Through and through, it's "The Loss & Curse Of Reverence" and "The Acclimation of Bonds" that keep crawling back into my mind. It's those piercing, unnerving notes that meld with the traditional blast beats, elements that define both this album as well as the genre itself. And where I normally find myself disconnecting with black metal, it's Emperor's sound that prevents it from happening. It's the chaos fused with the sinister, fused with the raw sound of metal, that creates, of all things, harmony. With all their sound entails, it's Ihsahn's voice that sets them most apart for me. He's able to carry the notes of an operatic singer and blend them with the sinister sounds of one whose vocal chords sound like they're slowly tearing and bleeding, something both appealing as well as unique.

I should have learned all of this 20 years ago.
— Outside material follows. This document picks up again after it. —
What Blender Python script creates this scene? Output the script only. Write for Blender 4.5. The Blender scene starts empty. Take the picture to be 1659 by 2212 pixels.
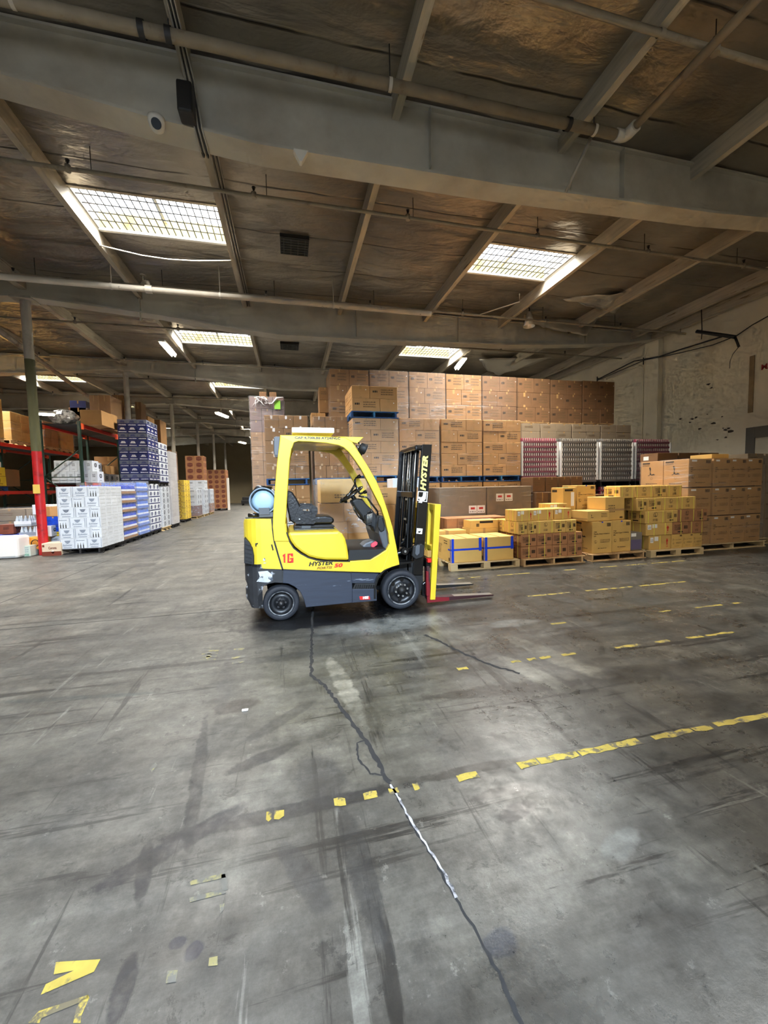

One thing I have learned though is that it's never too late to fully appreciate Emperor. It's never too late to fully appreciate anything really (even nu-metal). I have no idea what Emperor's plans are, but rest assured, if there's a similar opportunity for the 25th-anniversary of Anthems, I'll be there. Sporting a black leather fanny pack filled with good kool-aid, and I'll be chugging.